I am actually losing weight. Back sometime ago I was released from the gnawing hunger that drove me to eat compulsively for years. I just was so hungry. what freed me was realizing that women and perhaps men who are caretakers need a larger body with which to meet the demands and to also protect their centers so that their word is respected and their power acknowledged. The importance of the mother's/caretaker's will is primary and therefore we grow large. Once I saw that I could begin working on releasing a lot of that will since everyone is grown now no longer in need of so much direction from me and also able to withstand some demands from me. The hunger is abating now and I am slimming-even though I will never be young again.

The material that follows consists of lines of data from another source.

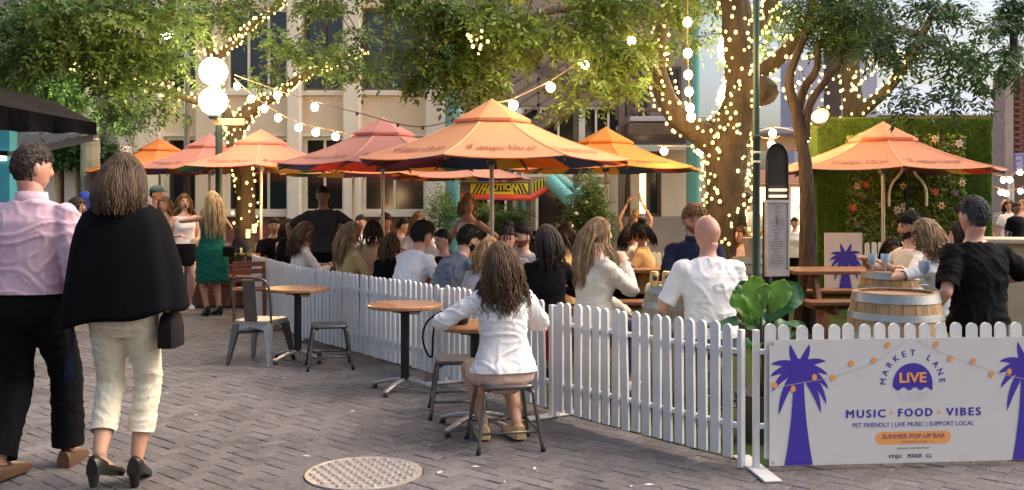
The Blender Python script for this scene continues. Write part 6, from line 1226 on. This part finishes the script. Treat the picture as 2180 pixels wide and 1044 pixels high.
person('woman in a strapless green dress with long blond hair seen from behind', at(452, 12.7), rad(38), 1.64, 'f', twist=8, head=(15, 0, 0), lh=(-.2, .25, 1.32), rh=(.14, .28, 1.28), lel=(-1, .1, -.2), top=None, bottom=dict(type='skirt', name='dress', m=GREEN, waist=.78, len=-.95, off=.02, flare=.035, pleat=1, wr=.012), shoes=SHBK, hair=dict(c='blond', style='long', len=.5, n=170, r=.01), skin='tan', heel=.04, vox=.019, group=LANE)
t = thing('small_clutch', 'small black clutch bag at the hip of the woman in green', 'bag', P(487, 545, 12.55)); g = MB(); g.box((0, 0, .06), (.16, .05, .14), bev=.02); g.build('pouch', M_LEA, t); g = MB(); g.tube(catmull([(-.06, 0, .12), (-.08, -.02, .4), (-.12, 0, .62)], 5), .006, 5); g.build('chain', mat('gold', (.6, .4, .15)), t)
person('woman in a white sleeveless top and black skirt calling out with open mouth', at(392, 13.5), rad(218), 1.66, 'f', head=(-8, -4, 0), mouth=True, rh=(.15, .2, 1.05), lh=(-.1, .2, 1.0), top=dict(m=W_, sleeve=0, hem=.15, t1=.9), bottom=dict(type='skirt', m=BLK, waist=.25, len=-.55, flare=.02), shoes=SHWH, hair=dict(c='sandy', style='long', len=.42, n=130, r=.011), skin='fair', group=LANE)
person('young woman with wavy fair hair standing behind the cape', at(350, 14.2), rad(190), 1.62, 'f', head=(-20, 0, 0), top=dict(m=cloth('rose', (.5, .3, .32)), sleeve=.6), bottom=dict(m=BLK), shoes=SHBK, hair=dict(c='lightbrown', style='long', len=.3, n=90, r=.012), vox=.028, group=LANE)
def cap_(I, root):
    g = MB(); hc, HM, k = I['hc'], I['HM'], I['k']; g.ell((0, 0, 0), (.093*k, .112*k, .085*k), 18, 10); g.v = [(x, y, max(z, -.012)) for x, y, z in g.v]; g.loft([[Vector((x*.075*k, .08*k+y, z)) for x, z in ((-1, -.01), (-.6, 0), (.6, 0), (1, -.01), (.6, -.01), (-.6, -.01))] for y in (0, .075*k)])
    g.v = [tuple(HM @ (Vector(v)+Vector((0, -.005, .055*k)))+hc) for v in g.v]; g.build('cap', cloth('cap_teal', (.1, .19, .22)), root, True)
person('man in a teal baseball cap facing the women in the lane', at(333, 14.6), rad(-100), 1.8, 'm', head=(0, 4, 0), top=dict(m=cloth('dusty_rose', (.42, .26, .28)), sleeve=.6), bottom=dict(m=DENIM), shoes=SHWH, skin='rosy', hair=dict(c='brown', style='short', n=60), vox=.028, group=LANE, extra=cap_)
person('person with bright blue hair beyond the pink-shirted man', at(182, 13.6), rad(150), 1.66, 'f', head=(20, 4, 0), top=dict(m=BLK, sleeve=1.9), bottom=dict(m=BLK), shoes=SHBK, hair=dict(c='blue', style='long', len=.26, n=90, r=.014, vol=.03), vox=.028, group=LANE)
person('dark-haired person in tan half hidden beside the cape', at(163, 12.4), rad(-70), 1.6, 'f', head=(0, 6, 0), top=dict(m=TANC, sleeve=.6), bottom=dict(m=BLK), shoes=SHBK, hair=dict(c='dark', style='long', len=.25, n=80, r=.013), skin='tan', vox=.028, group=LANE)
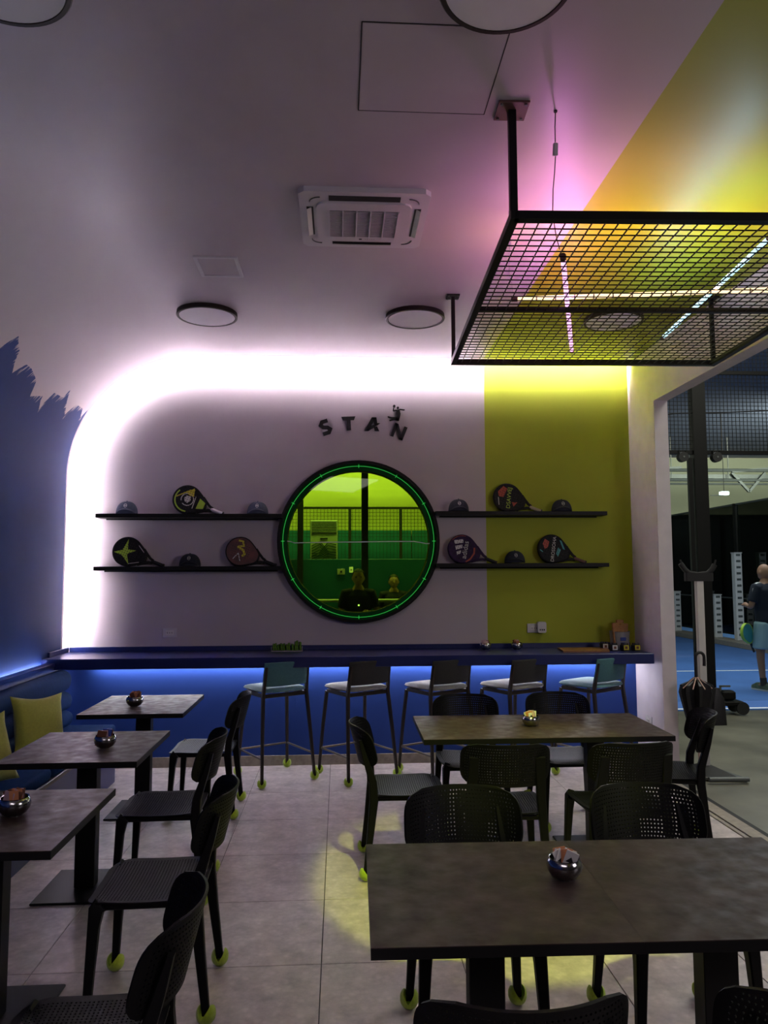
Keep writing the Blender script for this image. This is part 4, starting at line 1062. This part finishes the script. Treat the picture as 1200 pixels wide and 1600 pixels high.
def person(label, loc, rz, H_=1.78, skinm=None, shirtm=None, shortm=None, hairm=None, bald=False, arms='bent', long_pants=False, shoes=None, stripes=False):
    k = H_/1.78; t = thing('person', label, 'person', loc, rz); t.scale = (k, k, k)
    J = {'pelvis': (0, 0, .96), 'waist': (0, .01, 1.10), 'chest': (0, .0, 1.30), 'upper': (0, -.01, 1.43), 'neck': (0, .0, 1.50), 'neck2': (0, .015, 1.57)}
    R = {'pelvis': (.150, .105), 'waist': (.148, .108), 'chest': (.168, .118), 'upper': (.13, .09), 'neck': .064, 'neck2': .060}
    E = [('pelvis', 'waist'), ('waist', 'chest'), ('chest', 'upper'), ('upper', 'neck'), ('neck', 'neck2')]
    hands = []
    for s_, n_ in ((-1, 'l'), (1, 'r')):
        J.update({'sh'+n_: (s_*.185, -.005, 1.43), 'hip'+n_: (s_*.095, 0, .90), 'kn'+n_: (s_*.115, .03, .50), 'an'+n_: (s_*.125, -.01, .09), 'ft'+n_: (s_*.135, .10, .045), 'to'+n_: (s_*.14, .17, .035)})
        R.update({'sh'+n_: .062, 'hip'+n_: .092, 'kn'+n_: .058, 'an'+n_: .038, 'ft'+n_: (.042, .032), 'to'+n_: (.036, .022)})
        E += [('upper', 'sh'+n_), ('pelvis', 'hip'+n_), ('hip'+n_, 'kn'+n_), ('kn'+n_, 'an'+n_), ('an'+n_, 'ft'+n_), ('ft'+n_, 'to'+n_)]
        if arms == 'bent' or (arms == 'phone'):
            el_, ha = ((s_*.265, .02, 1.16), (s_*.13, .22, 1.18)) if arms == 'bent' else ((s_*.26, .06, 1.18), (s_*.07, .28, 1.44))
            if arms == 'bent' and s_ > 0: el_, ha = (s_*.25, .0, 1.15), (s_*.22, .16, .98)
        else: el_, ha = (s_*.25, -.01, 1.15), (s_*.27, .06, .90)
        J.update({'el'+n_: el_, 'wr'+n_: ha}); R.update({'el'+n_: .041, 'wr'+n_: .027})
        E += [('sh'+n_, 'el'+n_), ('el'+n_, 'wr'+n_)]
        d = (Vector(ha)-Vector(el_)).normalized(); side = d.cross(Vector((0, 0, 1)) if abs(d.z) < .8 else Vector((0, 1, 0))).normalized(); up = side.cross(d)
        w_ = Vector(ha); palm = MB().tube([w_-d*.01, w_+d*.03, w_+d*.085], [.026, .036, .036], 10); pm = bpy.data.meshes.new('p'); pm.from_pydata(palm.v, [], palm.f); hands.append(pm)
        for q, ln in enumerate((.062, .072, .068, .052)):
            b0 = w_+d*.078+side*(q-1.5)*.019; fm = MB().tube([b0, b0+d*ln*.55-up*.006, b0+d*ln*.85-up*.028], [.0105, .0095, .008], 8); m_ = bpy.data.meshes.new('f'); m_.from_pydata(fm.v, [], fm.f); hands.append(m_)
        b0 = w_+d*.025-side*.032; fm = MB().tube([b0, b0+d*.03-side*.02, b0+d*.055-side*.022-up*.01], [.012, .011, .009], 8); m_ = bpy.data.meshes.new('f'); m_.from_pydata(fm.v, [], fm.f); hands.append(m_)
    body = figure(J, R, E)
    hd = [ellip((0, .010, 1.655), (.080, .098, .112)), ellip((0, .042, 1.600), (.058, .058, .056)), ellip((0, .110, 1.638), (.012, .016, .024)),
          ellip((.081, .005, 1.642), (.012, .020, .032)), ellip((-.081, .005, 1.642), (.012, .020, .032)), ellip((0, .098, 1.598), (.024, .010, .008))]
    link('body', join_remesh([body]+hd+hands, skinm or M['skin'], .009), t)
    for s_ in (-1, 1): MB().lathe([(0, 0), (.010, .003), (0, .006)], 10).build('eye', M['slot'], t, True, 60, (s_*.032, .100, 1.660), (PI/2, 0, 0))
    # clothes: the same skeleton, a little wider, ending at hems
    lerp = lambda a, b, q: tuple(x+(y-x)*q for x, y in zip(J[a], J[b]))
    def tomesh(mb): m_ = bpy.data.meshes.new('c'); m_.from_pydata(mb.v, [], mb.f); return m_
    def oval(z, rx, ry, dy=0, dx=0): return [(dx+rx*math.cos(2*PI*i/24), dy+ry*math.sin(2*PI*i/24), z) for i in range(24)]
    parts_ = [tomesh(MB().loft([oval(.90, .175, .130), oval(1.0, .172, .132), oval(1.12, .168, .134, .01), oval(1.28, .188, .138), oval(1.40, .195, .125, -.01), oval(1.46, .15, .095, -.01), oval(1.505, .075, .068, 0)]))]
    for n_ in 'lr':
        e_ = lerp('sh'+n_, 'el'+n_, .72); m1 = lerp('sh'+n_, 'el'+n_, .3); i0 = (J['sh'+n_][0]*.55, 0, 1.435)
        parts_.append(tomesh(MB().tube([i0, J['sh'+n_], m1, e_], [.072, .076, .070, .064], 14, (0, 1, 0))))
    link('shirt', join_remesh(parts_, shirtm or M['shirt'], .013, 'shirt'), t)
    parts_ = [tomesh(MB().loft([oval(.82, .170, .125), oval(.90, .178, .132), oval(.985, .168, .125)]))]
    for n_ in 'lr':
        if long_pants: parts_.append(tomesh(MB().tube([lerp('hip'+n_, 'kn'+n_, -.1), lerp('hip'+n_, 'kn'+n_, .3), J['kn'+n_], lerp('kn'+n_, 'an'+n_, .92)], [.105, .098, .072, .060], 14, (0, 1, 0))))
        else: parts_.append(tomesh(MB().tube([lerp('hip'+n_, 'kn'+n_, -.1), lerp('hip'+n_, 'kn'+n_, .35), lerp('hip'+n_, 'kn'+n_, .80)], [.105, .110, .112], 14, (0, 1, 0))))
    link('trousers' if long_pants else 'shorts', join_remesh(parts_, shortm or M['shorts'], .013, 'shorts'), t)
    for n_ in 'lr':
        a, f_, to = Vector(J['an'+n_]), Vector(J['ft'+n_]), Vector(J['to'+n_])
        s0 = MB().tube([a+Vector((0, -.01, -.02)), a+Vector((0, .0, .09))], [.045, .046], 12).build('sock', M['slot'], t, True, 60)
        so_ = MB().loft([[(a.x+x_, y_, .022) for x_, y_ in rrect(.100, .285, .048, 5)], [(a.x+x_, y_, .06) for x_, y_ in rrect(.098, .275, .046, 5)], [(a.x+x_*.8, y_*.62-.03, .105) for x_, y_ in rrect(.092, .26, .044, 5)]]).build('shoe', shoes or M['shoe'], t, True, 60, (.01, .05, 0))
        MB().prism(rrect(.106, .292, .050, 5), .0, .024).build('sole', M['sole'], so_, False, 40, (a.x, 0, 0))
    if hairm:
        V = ellip((0, -.006, 1.682), (.088, .104, .098)); mb = MB(); mb.v = [tuple(v.co) for v in V.vertices]; mb.f = [tuple(p.vertices) for p in V.polygons if not (p.center.y > .035 and p.center.z < 1.72)]
        mb.build('hair', hairm, t, True, 60)
    if stripes:
        for s_ in (-1, 1):
            MB().sweep([(s_*.10, -.005, 1.505), (s_*.15, -.01, 1.502), (s_*.20, -.008, 1.482), (s_*.245, 0, 1.42), (s_*.265, .005, 1.35)], [(-.022, -.012), (.022, -.012), (.022, .006), (-.022, .006)], up=(0, 0, 1)).build('shoulder_stripe', M['whiteprint'], t)
    return t
man = person('bald man in black shirt and pale shorts standing on the blue court', (6.10, 10.45, .0), math.radians(18), 1.80, M['skin2'], M['shirt'], M['shorts'], None, stripes=True)
t = thing('padel_racket', 'green patterned racket held low beside the man on the court', 'racket', (5.78, 10.42, .82), 0, None, (0, math.radians(60), math.radians(30)))
face = lambda a, b, h: (a, h, b)
MB().prism(racket_outline(1.0), -.019, .019, face).build('rim', M['limeprint'], t); MB().prism(racket_outline(.9), -.0205, .0205, face).build('face', M['tealprint'], t)
MB().tube([(.15, 0, 0), (.33, 0, 0)], .015, 10).build('grip', M['slot'], t)

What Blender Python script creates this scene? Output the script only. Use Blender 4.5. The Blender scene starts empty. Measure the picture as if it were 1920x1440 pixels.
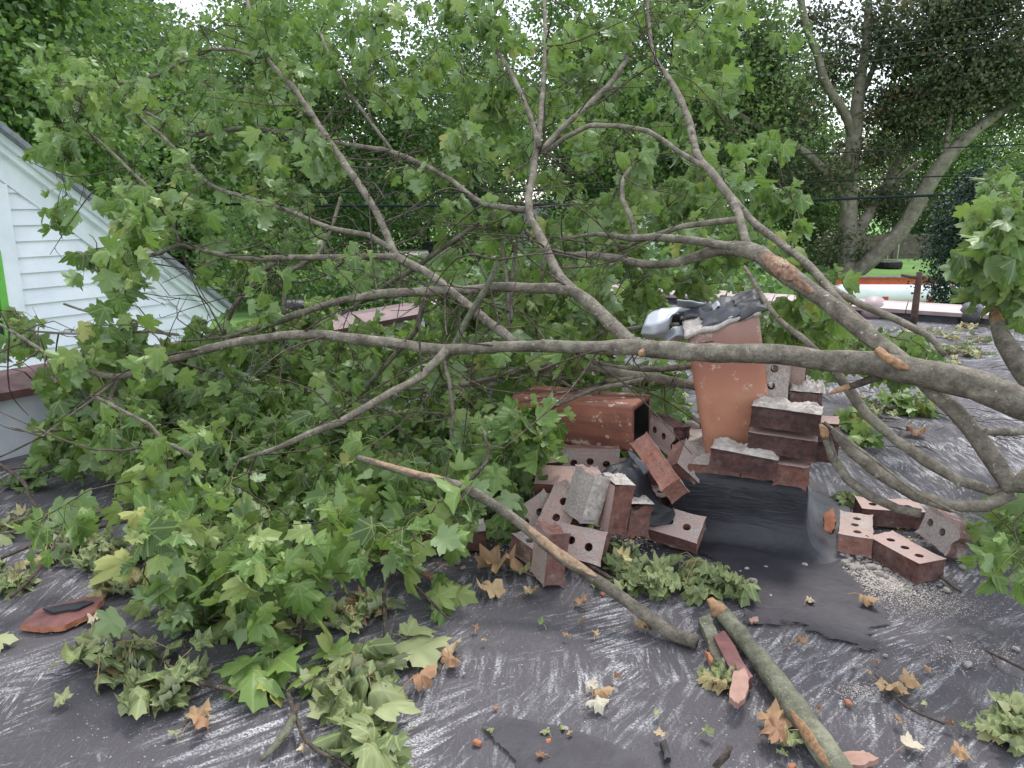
import bpy, bmesh, math, random
import numpy as np
from mathutils import Vector, Matrix, Euler, noise as mnoise

random.seed(7)
rng = np.random.default_rng(7)
S = bpy.context.scene
COL = S.collection
R = math.radians

# ------------------------------------------------------------------ camera, world, sun, exposure
H = 1.05            # eye above the roof
FPX = 1440.0        # focal length in pixels of the 1920 px photograph
PITCH = math.atan(340.0 / FPX)
GROUND = -2.95      # the yards below the roof
cam_d = bpy.data.cameras.new("camera")
cam = bpy.data.objects.new("camera", cam_d)
COL.objects.link(cam)
cam.location = (0, 0, H)
cam.rotation_euler = (math.pi / 2 - PITCH, 0, 0)
cam_d.sensor_width = 36
cam_d.lens = 36 * FPX / 1920
cam_d.clip_start = 0.02
cam_d.clip_end = 2000
S.camera = cam

W = bpy.data.worlds.new("World")
S.world = W
W.use_nodes = True
wn = W.node_tree
wn.nodes.clear()
SUN_EL, SUN_AZ = R(58), R(25)      # azimuth measured from +Y towards +X
sky = wn.nodes.new("ShaderNodeTexSky")
sky.sky_type = 'NISHITA'
sky.sun_disc = False
sky.sun_elevation = SUN_EL
sky.sun_rotation = SUN_AZ
b1 = wn.nodes.new("ShaderNodeBackground")
b1.inputs[1].default_value = 0.07
b2 = wn.nodes.new("ShaderNodeBackground")   # bright even cloud cover
b2.inputs[0].default_value = (0.97, 0.98, 1.0, 1)
b2.inputs[1].default_value = 0.72
ad = wn.nodes.new("ShaderNodeAddShader")
wo = wn.nodes.new("ShaderNodeOutputWorld")
wn.links.new(sky.outputs[0], b1.inputs[0])
wn.links.new(b1.outputs[0], ad.inputs[0])
wn.links.new(b2.outputs[0], ad.inputs[1])
wn.links.new(ad.outputs[0], wo.inputs[0])

sd = bpy.data.lights.new("sun", 'SUN')
sd.energy = 1.5
sd.angle = R(11)
sd.color = (1, 0.96, 0.9)
sun = bpy.data.objects.new("sun", sd)
COL.objects.link(sun)
sdir = Vector((math.sin(SUN_AZ) * math.cos(SUN_EL), math.cos(SUN_AZ) * math.cos(SUN_EL), math.sin(SUN_EL)))
sun.rotation_euler = (-sdir).to_track_quat('-Z', 'Y').to_euler()
sun.location = (4, 6, 20)

S.view_settings.view_transform = 'Standard'
S.view_settings.look = 'None'
S.view_settings.exposure = 0.9
S.view_settings.gamma = 1.0
S.view_settings.use_curve_mapping = False
S.cycles.max_bounces = 6
S.cycles.diffuse_bounces = 3
S.cycles.glossy_bounces = 2
S.cycles.transmission_bounces = 4
S.cycles.transparent_max_bounces = 4

# ------------------------------------------------------------------ photograph measurements -> metres
CP, SP = math.cos(PITCH), math.sin(PITCH)
def ray(px, py):
    x = (px - 960) / FPX
    y = -(py - 720) / FPX
    return np.array([x, CP + y * SP, -SP + y * CP])
def P(px, py, d):                       # point at distance d (metres along +Y)
    r = ray(px, py)
    return np.array([0, 0, H]) + r * (d / r[1])
def G(px, py, z=0.0):                   # point at height z
    r = ray(px, py)
    return np.array([0, 0, H]) + r * ((z - H) / r[2])
def PL(px, py, o, n):                   # point on a vertical plane
    r = ray(px, py)
    c = np.array([0, 0, H])
    return c + r * (np.dot(np.array(o) - c, n) / np.dot(r, n))

# ------------------------------------------------------------------ object helpers
def tag(o, label=None, cat=None, group=None, kind=None):
    if label: o['label'] = label
    if cat: o['category'] = cat
    if group: o['group'] = group
    if kind: o['kind'] = kind
    return o
def empty(name, loc, label, cat, group=None, rot=None):
    o = bpy.data.objects.new(name, None)
    COL.objects.link(o)
    o.location = tuple(loc)
    o.empty_display_size = 0.1
    if rot: o.rotation_euler = rot
    return tag(o, label, cat, group)
def mesh(name, verts, faces, mats, parent=None, smooth=True, tint=None, midx=None, world=True, blade=None):
    """verts in world metres (world=True) or in the parent's own frame"""
    me = bpy.data.meshes.new(name)
    v = np.asarray(verts, dtype=np.float64)
    o = bpy.data.objects.new(name, me)
    if parent is not None:
        o.parent = parent
        if world:
            v = v - np.array(parent.location)
    elif world:
        c = np.array([(v[:, 0].min() + v[:, 0].max()) / 2, (v[:, 1].min() + v[:, 1].max()) / 2, v[:, 2].min()])
        v = v - c
        o.location = c
    if isinstance(faces, np.ndarray):
        k = faces.shape[1]
        me.vertices.add(len(v)); me.vertices.foreach_set("co", v.astype(np.float32).ravel())
        me.loops.add(faces.size); me.loops.foreach_set("vertex_index", faces.astype(np.int32).ravel())
        me.polygons.add(len(faces)); me.polygons.foreach_set("loop_start", np.arange(0, faces.size, k, dtype=np.int32))
        me.update(calc_edges=True)
    else:
        me.from_pydata([tuple(p) for p in v], [], [tuple(f) for f in faces])
    for m in (mats if isinstance(mats, (list, tuple)) else [mats]):
        me.materials.append(m)
    if midx is not None:
        me.polygons.foreach_set("material_index", np.asarray(midx, dtype=np.int32))
    if smooth:
        me.polygons.foreach_set("use_smooth", np.ones(len(me.polygons), dtype=bool))
    if tint is not None:
        a = me.attributes.new("tint", 'FLOAT', 'POINT')
        a.data.foreach_set("value", np.asarray(tint, dtype=np.float32))
    if blade is not None:
        a = me.attributes.new("blade", 'FLOAT_VECTOR', 'POINT')
        a.data.foreach_set("vector", np.asarray(blade, dtype=np.float32).ravel())
    me.update()
    COL.objects.link(o)
    return o
class Geo:
    def __init__(s): s.v, s.f, s.n = [], [], 0
    def add(s, v, f):
        v = np.asarray(v, float)
        s.v.append(v); s.f += [tuple(i + s.n for i in q) for q in f]; s.n += len(v)
    def box(s, c, ex, ey, ez, dx, dy, dz):
        c, ex, ey, ez = (np.asarray(a, float) for a in (c, ex, ey, ez))
        v = [c + ex * dx * a + ey * dy * b + ez * dz * d for d in (-.5, .5) for a, b in ((-.5, -.5), (.5, -.5), (.5, .5), (-.5, .5))]
        s.add(v, [(3, 2, 1, 0), (4, 5, 6, 7), (0, 1, 5, 4), (1, 2, 6, 5), (2, 3, 7, 6), (3, 0, 4, 7)])
    def abox(s, x0, x1, y0, y1, z0, z1):
        s.box(((x0 + x1) / 2, (y0 + y1) / 2, (z0 + z1) / 2), (1, 0, 0), (0, 1, 0), (0, 0, 1), x1 - x0, y1 - y0, z1 - z0)
    def verts(s): return np.concatenate(s.v)
    def make(s, name, m, parent=None, smooth=False, **k): return mesh(name, s.verts(), s.f, m, parent, smooth, **k)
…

This week big talk about how old looking I am now. Took a snapshot of me on Adams St about 15 years ago and the people at work said that they would not recognize me. I wasn't expecting that but there it is now still I love getting old. Suzanne Summers was on Thom Hartman selling her book on staying young with hormone replacement and one woman called in to say that it is only the "old" women who transfer culture from one generation to the next. She went on to say that only when we are no longer busy with the mating season that we have the time to work with the young,etc. I so agree and I love this period of my life when I am once again returned to my own center nevertheless this always vain "pretty girl" took it on the chin.
Suzanne Summers said that she still loves her sex life. I still love mine much deeper and powerful than the sex of the reproductive years but not as compulsive. I guess I think that Suzanne Summers was so powerful and successful as a pretty girl that she doesn't want to walk away to the kitchen and the kitchen garden and the guiding the young ones into happiness and authority. I don't think there is anything wrong with that but I just have a different outlook.